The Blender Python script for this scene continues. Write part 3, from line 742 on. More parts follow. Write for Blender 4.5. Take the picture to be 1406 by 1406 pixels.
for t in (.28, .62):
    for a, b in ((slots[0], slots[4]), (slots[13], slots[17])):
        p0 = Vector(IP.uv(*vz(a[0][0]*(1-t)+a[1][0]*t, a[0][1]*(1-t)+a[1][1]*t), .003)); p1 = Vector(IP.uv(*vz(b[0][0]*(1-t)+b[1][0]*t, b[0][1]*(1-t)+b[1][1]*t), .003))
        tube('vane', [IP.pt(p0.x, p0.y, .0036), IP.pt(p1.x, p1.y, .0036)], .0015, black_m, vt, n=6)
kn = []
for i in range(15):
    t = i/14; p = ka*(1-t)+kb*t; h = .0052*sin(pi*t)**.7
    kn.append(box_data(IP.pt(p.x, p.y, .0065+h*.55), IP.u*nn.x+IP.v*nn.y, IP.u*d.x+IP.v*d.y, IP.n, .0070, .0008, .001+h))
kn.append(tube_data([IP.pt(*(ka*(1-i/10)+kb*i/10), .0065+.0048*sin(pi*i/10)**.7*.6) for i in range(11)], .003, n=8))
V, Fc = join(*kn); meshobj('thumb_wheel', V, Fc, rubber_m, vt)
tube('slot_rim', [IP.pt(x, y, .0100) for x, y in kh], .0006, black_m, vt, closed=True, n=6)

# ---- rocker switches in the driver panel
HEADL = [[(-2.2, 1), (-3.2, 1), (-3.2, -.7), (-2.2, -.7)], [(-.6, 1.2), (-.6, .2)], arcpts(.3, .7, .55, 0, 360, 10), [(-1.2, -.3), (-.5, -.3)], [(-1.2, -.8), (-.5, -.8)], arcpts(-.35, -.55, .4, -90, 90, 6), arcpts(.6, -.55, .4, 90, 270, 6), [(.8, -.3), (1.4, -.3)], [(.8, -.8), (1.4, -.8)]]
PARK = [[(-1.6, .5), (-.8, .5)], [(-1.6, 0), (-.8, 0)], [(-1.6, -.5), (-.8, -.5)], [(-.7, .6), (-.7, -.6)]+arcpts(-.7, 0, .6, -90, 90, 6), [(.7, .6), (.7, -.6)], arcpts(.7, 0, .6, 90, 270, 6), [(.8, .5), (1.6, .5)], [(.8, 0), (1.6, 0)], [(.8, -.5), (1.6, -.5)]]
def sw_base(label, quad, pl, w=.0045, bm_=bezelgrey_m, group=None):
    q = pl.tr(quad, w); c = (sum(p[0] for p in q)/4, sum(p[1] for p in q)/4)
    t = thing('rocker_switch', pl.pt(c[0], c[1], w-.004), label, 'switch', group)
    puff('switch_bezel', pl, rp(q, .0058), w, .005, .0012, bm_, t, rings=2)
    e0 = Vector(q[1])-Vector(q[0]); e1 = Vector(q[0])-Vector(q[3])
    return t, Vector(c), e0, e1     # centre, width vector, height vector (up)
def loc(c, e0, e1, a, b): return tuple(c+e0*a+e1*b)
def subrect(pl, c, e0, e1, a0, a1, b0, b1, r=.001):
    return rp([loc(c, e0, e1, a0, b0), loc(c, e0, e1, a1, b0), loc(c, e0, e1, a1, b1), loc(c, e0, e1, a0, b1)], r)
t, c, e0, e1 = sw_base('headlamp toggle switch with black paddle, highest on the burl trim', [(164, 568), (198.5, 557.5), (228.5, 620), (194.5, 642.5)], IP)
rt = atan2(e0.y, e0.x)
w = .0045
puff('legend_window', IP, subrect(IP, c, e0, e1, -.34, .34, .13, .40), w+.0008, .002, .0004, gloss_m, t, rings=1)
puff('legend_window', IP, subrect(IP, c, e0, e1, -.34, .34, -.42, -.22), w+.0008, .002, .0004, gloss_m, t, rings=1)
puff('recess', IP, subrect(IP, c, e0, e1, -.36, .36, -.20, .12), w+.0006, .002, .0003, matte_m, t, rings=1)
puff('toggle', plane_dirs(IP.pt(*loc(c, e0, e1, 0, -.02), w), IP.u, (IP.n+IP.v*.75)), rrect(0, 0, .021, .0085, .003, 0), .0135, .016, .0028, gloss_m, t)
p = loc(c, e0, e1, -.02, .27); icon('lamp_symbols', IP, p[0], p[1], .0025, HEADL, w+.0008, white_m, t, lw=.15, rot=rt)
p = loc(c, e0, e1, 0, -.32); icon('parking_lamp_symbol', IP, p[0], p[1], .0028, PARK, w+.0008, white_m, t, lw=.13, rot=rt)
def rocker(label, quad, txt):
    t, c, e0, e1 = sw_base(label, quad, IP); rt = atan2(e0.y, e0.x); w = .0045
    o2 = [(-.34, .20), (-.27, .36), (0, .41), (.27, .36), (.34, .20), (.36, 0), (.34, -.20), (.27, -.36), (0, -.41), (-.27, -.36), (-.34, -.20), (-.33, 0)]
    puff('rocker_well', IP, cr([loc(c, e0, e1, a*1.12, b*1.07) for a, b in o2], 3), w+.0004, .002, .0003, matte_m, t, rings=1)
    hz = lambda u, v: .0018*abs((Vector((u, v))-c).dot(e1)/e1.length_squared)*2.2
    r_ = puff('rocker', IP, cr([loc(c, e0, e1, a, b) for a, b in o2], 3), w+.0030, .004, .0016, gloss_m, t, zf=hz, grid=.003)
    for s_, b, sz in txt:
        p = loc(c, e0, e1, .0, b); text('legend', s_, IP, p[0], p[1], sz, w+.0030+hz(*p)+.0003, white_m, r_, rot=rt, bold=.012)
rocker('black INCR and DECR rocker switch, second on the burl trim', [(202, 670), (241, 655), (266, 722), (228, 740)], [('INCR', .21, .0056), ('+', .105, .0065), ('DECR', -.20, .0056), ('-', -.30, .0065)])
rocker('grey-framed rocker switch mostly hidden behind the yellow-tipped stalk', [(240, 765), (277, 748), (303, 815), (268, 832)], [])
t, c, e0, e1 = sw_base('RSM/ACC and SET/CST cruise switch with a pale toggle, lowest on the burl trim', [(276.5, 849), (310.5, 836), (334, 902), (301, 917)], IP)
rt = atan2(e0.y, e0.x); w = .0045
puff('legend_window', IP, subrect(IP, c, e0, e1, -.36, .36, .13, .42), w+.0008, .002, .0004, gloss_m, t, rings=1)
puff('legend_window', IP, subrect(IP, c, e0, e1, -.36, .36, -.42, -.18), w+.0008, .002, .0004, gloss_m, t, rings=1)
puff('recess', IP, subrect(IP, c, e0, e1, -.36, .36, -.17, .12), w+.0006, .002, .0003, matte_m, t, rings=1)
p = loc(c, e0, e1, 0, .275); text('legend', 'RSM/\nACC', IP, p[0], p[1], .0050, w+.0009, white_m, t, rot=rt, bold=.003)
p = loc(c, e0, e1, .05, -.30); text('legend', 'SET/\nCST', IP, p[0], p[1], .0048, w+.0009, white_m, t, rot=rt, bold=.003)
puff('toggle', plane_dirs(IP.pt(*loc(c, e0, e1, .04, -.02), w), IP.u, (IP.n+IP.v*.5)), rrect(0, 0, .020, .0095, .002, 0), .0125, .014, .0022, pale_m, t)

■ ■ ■

- **The problem**:
Repeat the material word for word, in full.

- **Solution for this task**:
The Blender Python script for this scene continues. Write part 3, from line 742 on. More parts follow. Write for Blender 4.5. Take the picture to be 1406 by 1406 pixels.
for t in (.28, .62):
    for a, b in ((slots[0], slots[4]), (slots[13], slots[17])):
        p0 = Vector(IP.uv(*vz(a[0][0]*(1-t)+a[1][0]*t, a[0][1]*(1-t)+a[1][1]*t), .003)); p1 = Vector(IP.uv(*vz(b[0][0]*(1-t)+b[1][0]*t, b[0][1]*(1-t)+b[1][1]*t), .003))
        tube('vane', [IP.pt(p0.x, p0.y, .0036), IP.pt(p1.x, p1.y, .0036)], .0015, black_m, vt, n=6)
kn = []
for i in range(15):
    t = i/14; p = ka*(1-t)+kb*t; h = .0052*sin(pi*t)**.7
    kn.append(box_data(IP.pt(p.x, p.y, .0065+h*.55), IP.u*nn.x+IP.v*nn.y, IP.u*d.x+IP.v*d.y, IP.n, .0070, .0008, .001+h))
kn.append(tube_data([IP.pt(*(ka*(1-i/10)+kb*i/10), .0065+.0048*sin(pi*i/10)**.7*.6) for i in range(11)], .003, n=8))
V, Fc = join(*kn); meshobj('thumb_wheel', V, Fc, rubber_m, vt)
tube('slot_rim', [IP.pt(x, y, .0100) for x, y in kh], .0006, black_m, vt, closed=True, n=6)

# ---- rocker switches in the driver panel
HEADL = [[(-2.2, 1), (-3.2, 1), (-3.2, -.7), (-2.2, -.7)], [(-.6, 1.2), (-.6, .2)], arcpts(.3, .7, .55, 0, 360, 10), [(-1.2, -.3), (-.5, -.3)], [(-1.2, -.8), (-.5, -.8)], arcpts(-.35, -.55, .4, -90, 90, 6), arcpts(.6, -.55, .4, 90, 270, 6), [(.8, -.3), (1.4, -.3)], [(.8, -.8), (1.4, -.8)]]
PARK = [[(-1.6, .5), (-.8, .5)], [(-1.6, 0), (-.8, 0)], [(-1.6, -.5), (-.8, -.5)], [(-.7, .6), (-.7, -.6)]+arcpts(-.7, 0, .6, -90, 90, 6), [(.7, .6), (.7, -.6)], arcpts(.7, 0, .6, 90, 270, 6), [(.8, .5), (1.6, .5)], [(.8, 0), (1.6, 0)], [(.8, -.5), (1.6, -.5)]]
def sw_base(label, quad, pl, w=.0045, bm_=bezelgrey_m, group=None):
    q = pl.tr(quad, w); c = (sum(p[0] for p in q)/4, sum(p[1] for p in q)/4)
    t = thing('rocker_switch', pl.pt(c[0], c[1], w-.004), label, 'switch', group)
    puff('switch_bezel', pl, rp(q, .0058), w, .005, .0012, bm_, t, rings=2)
    e0 = Vector(q[1])-Vector(q[0]); e1 = Vector(q[0])-Vector(q[3])
    return t, Vector(c), e0, e1     # centre, width vector, height vector (up)
def loc(c, e0, e1, a, b): return tuple(c+e0*a+e1*b)
def subrect(pl, c, e0, e1, a0, a1, b0, b1, r=.001):
    return rp([loc(c, e0, e1, a0, b0), loc(c, e0, e1, a1, b0), loc(c, e0, e1, a1, b1), loc(c, e0, e1, a0, b1)], r)
t, c, e0, e1 = sw_base('headlamp toggle switch with black paddle, highest on the burl trim', [(164, 568), (198.5, 557.5), (228.5, 620), (194.5, 642.5)], IP)
rt = atan2(e0.y, e0.x)
w = .0045
puff('legend_window', IP, subrect(IP, c, e0, e1, -.34, .34, .13, .40), w+.0008, .002, .0004, gloss_m, t, rings=1)
puff('legend_window', IP, subrect(IP, c, e0, e1, -.34, .34, -.42, -.22), w+.0008, .002, .0004, gloss_m, t, rings=1)
puff('recess', IP, subrect(IP, c, e0, e1, -.36, .36, -.20, .12), w+.0006, .002, .0003, matte_m, t, rings=1)
puff('toggle', plane_dirs(IP.pt(*loc(c, e0, e1, 0, -.02), w), IP.u, (IP.n+IP.v*.75)), rrect(0, 0, .021, .0085, .003, 0), .0135, .016, .0028, gloss_m, t)
p = loc(c, e0, e1, -.02, .27); icon('lamp_symbols', IP, p[0], p[1], .0025, HEADL, w+.0008, white_m, t, lw=.15, rot=rt)
p = loc(c, e0, e1, 0, -.32); icon('parking_lamp_symbol', IP, p[0], p[1], .0028, PARK, w+.0008, white_m, t, lw=.13, rot=rt)
def rocker(label, quad, txt):
    t, c, e0, e1 = sw_base(label, quad, IP); rt = atan2(e0.y, e0.x); w = .0045
    o2 = [(-.34, .20), (-.27, .36), (0, .41), (.27, .36), (.34, .20), (.36, 0), (.34, -.20), (.27, -.36), (0, -.41), (-.27, -.36), (-.34, -.20), (-.33, 0)]
    puff('rocker_well', IP, cr([loc(c, e0, e1, a*1.12, b*1.07) for a, b in o2], 3), w+.0004, .002, .0003, matte_m, t, rings=1)
    hz = lambda u, v: .0018*abs((Vector((u, v))-c).dot(e1)/e1.length_squared)*2.2
    r_ = puff('rocker', IP, cr([loc(c, e0, e1, a, b) for a, b in o2], 3), w+.0030, .004, .0016, gloss_m, t, zf=hz, grid=.003)
    for s_, b, sz in txt:
        p = loc(c, e0, e1, .0, b); text('legend', s_, IP, p[0], p[1], sz, w+.0030+hz(*p)+.0003, white_m, r_, rot=rt, bold=.012)
rocker('black INCR and DECR rocker switch, second on the burl trim', [(202, 670), (241, 655), (266, 722), (228, 740)], [('INCR', .21, .0056), ('+', .105, .0065), ('DECR', -.20, .0056), ('-', -.30, .0065)])
rocker('grey-framed rocker switch mostly hidden behind the yellow-tipped stalk', [(240, 765), (277, 748), (303, 815), (268, 832)], [])
t, c, e0, e1 = sw_base('RSM/ACC and SET/CST cruise switch with a pale toggle, lowest on the burl trim', [(276.5, 849), (310.5, 836), (334, 902), (301, 917)], IP)
rt = atan2(e0.y, e0.x); w = .0045
puff('legend_window', IP, subrect(IP, c, e0, e1, -.36, .36, .13, .42), w+.0008, .002, .0004, gloss_m, t, rings=1)
puff('legend_window', IP, subrect(IP, c, e0, e1, -.36, .36, -.42, -.18), w+.0008, .002, .0004, gloss_m, t, rings=1)
puff('recess', IP, subrect(IP, c, e0, e1, -.36, .36, -.17, .12), w+.0006, .002, .0003, matte_m, t, rings=1)
p = loc(c, e0, e1, 0, .275); text('legend', 'RSM/\nACC', IP, p[0], p[1], .0050, w+.0009, white_m, t, rot=rt, bold=.003)
p = loc(c, e0, e1, .05, -.30); text('legend', 'SET/\nCST', IP, p[0], p[1], .0048, w+.0009, white_m, t, rot=rt, bold=.003)
puff('toggle', plane_dirs(IP.pt(*loc(c, e0, e1, .04, -.02), w), IP.u, (IP.n+IP.v*.5)), rrect(0, 0, .020, .0095, .002, 0), .0125, .014, .0022, pale_m, t)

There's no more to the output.